Machine Learning and Biometrics

In the last decade, there has been a major shift in robot perception toward using machine learning. So when is it appropriate to apply machine learning techniques to your robot perception problem? Rather than tackle this head-on, I will ask this question for a different domain and then try to tie it back to robotics. Machine learning techniques have become standard for most areas of computer vision, so why is it that they are so seldom used in the iris recognition domain? This may seem an odd question coming from a robotics company, but our work at Neya spreads out beyond just robotics to the various sub-disciplines that make up the field, including computer vision. We have our toe in the iris recognition arena and have been struck by this aspect of it.
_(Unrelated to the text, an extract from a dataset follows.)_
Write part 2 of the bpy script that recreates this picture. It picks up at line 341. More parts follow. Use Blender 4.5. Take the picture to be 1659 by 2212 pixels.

Some caveats are in order, of course. There are a number of researchers who have used machine learning to improve their iris recognition results or tackle related problems such as iris image quality: Arun Ross at WVU, Tienjui Tan and colleagues at Beijing and Elham Tabassi at NIST spring to mind. But the temptation to just find the perfect feature for what you are trying to do is overwhelming for a number of reasons. First, the application is nicely constrained: controlled lighting, a static target, the distance to the target known, etc. Second, the structure of the eye is fairly uniform. Irises and pupils are circular… well sort of. The eyelid shape doesn’t vary too much… more or less, probably more. And so on. It is a matching problem in the end, so why not just devise a way to create a unique code for each iris? But the final, most important reason is the dramatic success of the initial algorithms that gave birth to the field, algorithms that had little to do with machine learning. Where else in computer vision do you see an idea taken to market so quickly and work so well? There are iris recognition systems fielded all over the world making millions of identifications with few false recognitions or rejects. And they all stem from the work of John Daugman, and, in fact, mostly employ his algorithms.
The base Daugman algorithm is ingenious for its simplicity. Detect the outlines of the iris and pupil; transform the extracted iris using a polar-to-Cartesian transformation; apply a bank of Gabor filters to extract phase information; encode this phase information in a bit pattern; match bit patterns. There are lots of little things to do along the way and clever ways of doing them, but that is the crux of it. So where is the need for machine learning here given the success of this method and its variants? That brings us back to what made this domain so attractive: the constraints and a priori knowledge. If we now want to loosen those constraints and deal with the outliers that defy our a priori assumptions, we have to become more flexible. And that is where machine learning comes in. Thus the slow drift in the iris recognition community toward machine learning as customers express the desire to recognize irises at a distance in less than ideal lighting conditions with the target moving. It is extremely hard to devise an algorithm to handle all the possible variations. This is in part due to the fact that it is extremely hard to imagine all the possible variations. So being of limited imagination, we simply go out and collect many examples of these new conditions. We could then comb through the data and try to figure out the correct rule for handling each particular case and hope that we had covered them all. Or… we could let a machine learning algorithm discover the best way to weight each feature and save ourselves this tedium and likely failure.
One reason that many don’t take the plunge is that there is an upfront cost to machine learning: the accumulation of a representative set of labeled examples. There is also a looming unknown: how many and how widely must we sample to get a representative set? The rule-based approach also has these costs attached to it, but it is on the back-end. Using a handful of examples, you devise your rule. Then you try it on some more, modify it accordingly, and continue trying it on further examples. Rinse and repeat. You still have to make the decision as to when you have evaluated it on enough examples, and to do that, you still have to label data. You just don’t have to do that before you can apply your algorithm, so the cost goes unnoticed initially. We have been through this cycle in the field in the early days of robotics and it has convinced us that it isn’t worth it. And the results are poorer.
Another reason to take the plunge is that, well, not everyone is as smart as Daugman. His algorithm took insight and ingenuity. Its simplicity convinces us that we all could have seen it. Perhaps given enough time and thought this is true. Perhaps. But we don’t have unlimited time to devise the perfect algorithm. So it makes sense to sink the time into the tedious collecting and labeling of examples. There still is room for creativity: machine learning isn’t a panacea for bad features. You still need to figure out how best to represent and reduce your data. The domain expert is not banished from the scene. But there is no reason to believe that he can know the best weighting of the features he has extracted. The combinatorics of the domain prohibit this.
The tedium of labeling is slowly being alleviated by services such as Mechanical Turk. Or rather, shifted to others who are willing to do it for little money. What is needed are better tools for doing the labeling, tools that make the labelers more productive. We have some ideas along this line that we are developing and will hopefully become a product. But until then, it still makes sense to invest the time into collecting and labeling, because you will do it in the end regardless of the approach you take.
So when is machine learning appropriate for robot vision, our main area of interest? I would argue that unless your application is more constrained than iris recognition, it always makes sense.